The “badminton-picture-with-no people-in-it” story seems to be about me, surrendering, perhaps too readily, to my perceived limitations.  And it came to mind, I believe, because of a recent houseguest, a friend of half a century who, though he may not have received the career-related blessings that I’ve enjoyed, has never ever stopped working. 

And he continues to today.  Toiling simultaneously on an e-book, several plays, a miniseries proposal, a children’s book adaptation, and a feature film, shot entirely on an iPad.                          

Me, I saw the handwriting on the wall, and the handwriting said, “Go home.”  And, after a couple of rejected pilot scripts and an unsold screenplay, I did. 

It was definitely raining.  But I wondered, for the first time, if I may have retired to the indoors just a little too easily. 

An unconscious thought offered up a story.  And the story illuminated the unconscious thought. 

I discovered the connection this time.

I wonder what my other stories are telling me?

3 comments:

Johnny Walker said...

Hurrah! I hope you re-consider your self-imposed "retirement", there's so many creative avenues to explore these days.

I'm just watching TAXI for the first time ever (I'm 35 and I remember catching a few episodes as a kid -- my parents loved it). What a show! Often when I go back and watch older sitcoms, I have to train myself to slow down to their pace. I get restless after growing up with TV that runs a mile a minute, but with TAXI I haven't had that at all. I think it's because the stories and characters are so good that I'm hooked. It feels more like "real life" and therefore more relatable. In fact, I find myself actively disliking moments when the show get too sitcom-y and the characters stop being real.

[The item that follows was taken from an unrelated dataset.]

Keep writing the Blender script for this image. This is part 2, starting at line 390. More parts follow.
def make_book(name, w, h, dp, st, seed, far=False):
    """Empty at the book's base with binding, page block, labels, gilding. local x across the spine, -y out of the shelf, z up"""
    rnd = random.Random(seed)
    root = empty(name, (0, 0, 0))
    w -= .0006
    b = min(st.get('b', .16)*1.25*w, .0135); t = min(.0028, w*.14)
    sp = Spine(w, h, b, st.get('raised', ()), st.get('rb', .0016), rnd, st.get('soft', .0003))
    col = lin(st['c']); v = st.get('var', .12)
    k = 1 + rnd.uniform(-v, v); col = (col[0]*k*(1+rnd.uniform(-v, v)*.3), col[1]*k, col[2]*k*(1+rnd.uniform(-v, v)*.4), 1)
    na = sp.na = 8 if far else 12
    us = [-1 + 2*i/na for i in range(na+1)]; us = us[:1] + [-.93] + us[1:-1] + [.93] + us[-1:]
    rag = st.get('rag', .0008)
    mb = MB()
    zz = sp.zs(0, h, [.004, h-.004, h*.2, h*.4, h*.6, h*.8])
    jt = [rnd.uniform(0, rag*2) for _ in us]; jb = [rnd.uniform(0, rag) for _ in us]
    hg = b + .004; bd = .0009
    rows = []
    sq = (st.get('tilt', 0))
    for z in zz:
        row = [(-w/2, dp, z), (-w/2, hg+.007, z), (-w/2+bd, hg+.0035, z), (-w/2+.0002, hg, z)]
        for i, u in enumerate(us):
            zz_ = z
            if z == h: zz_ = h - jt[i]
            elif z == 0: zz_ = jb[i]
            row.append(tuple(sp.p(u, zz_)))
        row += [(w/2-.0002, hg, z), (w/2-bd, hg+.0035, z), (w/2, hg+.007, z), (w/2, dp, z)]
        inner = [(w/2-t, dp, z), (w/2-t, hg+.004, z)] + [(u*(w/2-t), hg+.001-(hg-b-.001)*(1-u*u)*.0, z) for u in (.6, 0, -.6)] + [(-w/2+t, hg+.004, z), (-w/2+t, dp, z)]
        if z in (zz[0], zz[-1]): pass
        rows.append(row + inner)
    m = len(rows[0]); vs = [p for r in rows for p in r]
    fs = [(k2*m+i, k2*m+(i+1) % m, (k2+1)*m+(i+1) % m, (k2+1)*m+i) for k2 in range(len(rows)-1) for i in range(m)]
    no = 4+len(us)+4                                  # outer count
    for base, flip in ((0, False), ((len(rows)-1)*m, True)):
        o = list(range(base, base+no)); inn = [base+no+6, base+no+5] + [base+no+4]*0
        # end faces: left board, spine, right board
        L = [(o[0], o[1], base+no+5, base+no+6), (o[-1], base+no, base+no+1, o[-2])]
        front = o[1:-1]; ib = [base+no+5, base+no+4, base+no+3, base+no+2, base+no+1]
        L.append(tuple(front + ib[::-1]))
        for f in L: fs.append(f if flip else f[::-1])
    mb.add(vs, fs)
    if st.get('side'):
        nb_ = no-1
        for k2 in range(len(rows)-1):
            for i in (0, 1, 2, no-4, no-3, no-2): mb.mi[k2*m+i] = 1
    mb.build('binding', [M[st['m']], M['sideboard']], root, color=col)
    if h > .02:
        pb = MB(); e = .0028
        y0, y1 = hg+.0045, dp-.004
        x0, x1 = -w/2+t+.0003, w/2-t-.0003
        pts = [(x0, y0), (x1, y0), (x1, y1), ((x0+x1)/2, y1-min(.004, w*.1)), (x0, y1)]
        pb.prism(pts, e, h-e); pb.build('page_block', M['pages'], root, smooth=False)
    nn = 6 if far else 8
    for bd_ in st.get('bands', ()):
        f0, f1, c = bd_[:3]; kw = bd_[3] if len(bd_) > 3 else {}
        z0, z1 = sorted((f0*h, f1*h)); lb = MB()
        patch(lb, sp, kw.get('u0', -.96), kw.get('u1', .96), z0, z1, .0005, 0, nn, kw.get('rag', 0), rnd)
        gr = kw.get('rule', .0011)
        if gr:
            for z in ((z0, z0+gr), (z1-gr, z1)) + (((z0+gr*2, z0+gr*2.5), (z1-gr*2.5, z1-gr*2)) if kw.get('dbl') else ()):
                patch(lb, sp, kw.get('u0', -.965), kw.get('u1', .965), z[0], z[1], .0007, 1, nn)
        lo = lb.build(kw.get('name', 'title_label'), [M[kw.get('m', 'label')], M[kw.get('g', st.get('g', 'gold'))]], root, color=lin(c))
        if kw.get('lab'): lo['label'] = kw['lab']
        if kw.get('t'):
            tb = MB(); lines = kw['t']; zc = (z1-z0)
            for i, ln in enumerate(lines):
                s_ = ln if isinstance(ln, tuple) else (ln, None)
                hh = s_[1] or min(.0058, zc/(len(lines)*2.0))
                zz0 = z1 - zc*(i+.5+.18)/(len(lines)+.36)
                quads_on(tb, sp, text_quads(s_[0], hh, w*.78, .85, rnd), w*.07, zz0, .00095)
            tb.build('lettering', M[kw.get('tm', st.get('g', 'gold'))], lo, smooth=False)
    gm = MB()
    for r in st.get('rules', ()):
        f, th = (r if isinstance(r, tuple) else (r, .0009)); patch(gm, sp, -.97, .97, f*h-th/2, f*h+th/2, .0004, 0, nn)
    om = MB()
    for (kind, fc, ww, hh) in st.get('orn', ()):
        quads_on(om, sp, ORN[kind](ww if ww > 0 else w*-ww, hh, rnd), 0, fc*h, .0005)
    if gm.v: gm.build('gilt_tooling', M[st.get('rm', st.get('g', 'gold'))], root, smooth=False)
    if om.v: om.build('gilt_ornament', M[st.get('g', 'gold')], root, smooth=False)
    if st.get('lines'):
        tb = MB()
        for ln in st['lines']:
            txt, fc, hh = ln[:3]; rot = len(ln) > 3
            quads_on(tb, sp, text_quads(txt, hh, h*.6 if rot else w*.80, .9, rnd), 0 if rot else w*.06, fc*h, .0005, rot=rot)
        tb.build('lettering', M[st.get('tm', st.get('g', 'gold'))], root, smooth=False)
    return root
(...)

It's like THE WIRE of comedy or something. I wonder if it's not just me and people might be open to a slower series right now.

Anyhoo, the reason I wanted to comment was to ask you about the benefits of meditating. I've been considering getting into it myself. Someone once said that creativity is a constant battle with your self-awareness, and for me that's definitely true. I wonder if meditating might help with that (hey, it worked for Andy Kaufman).

Thanks for your blog. I have to go and rifle through your archives for TAXI stories now.

pumpkinhead said...

I agree that you have other avenues. Actually, I suggested this to you like two years ago. You have indeed surrendered to retirement too easily.

Andy Andy said...

Like most of your fans, I'll join the 2 prior posters who say you went too easily into the night. As one who was forced into retirement - tho not from the creative genre - and I was definitely not ready to go, it's easy to fob my thoughts off onto someone else.

Completely different topic: I just happened to discover the A&E series called LONGMIRE, a modern day western set in a fictional section of Wyoming. I've watched the first 2 episodes of the first season. Curious if you've seen it and if so, what you think of it. Like yourself, I'm a fan of the western. I'm undecided if I'll continue with LONGMIRE.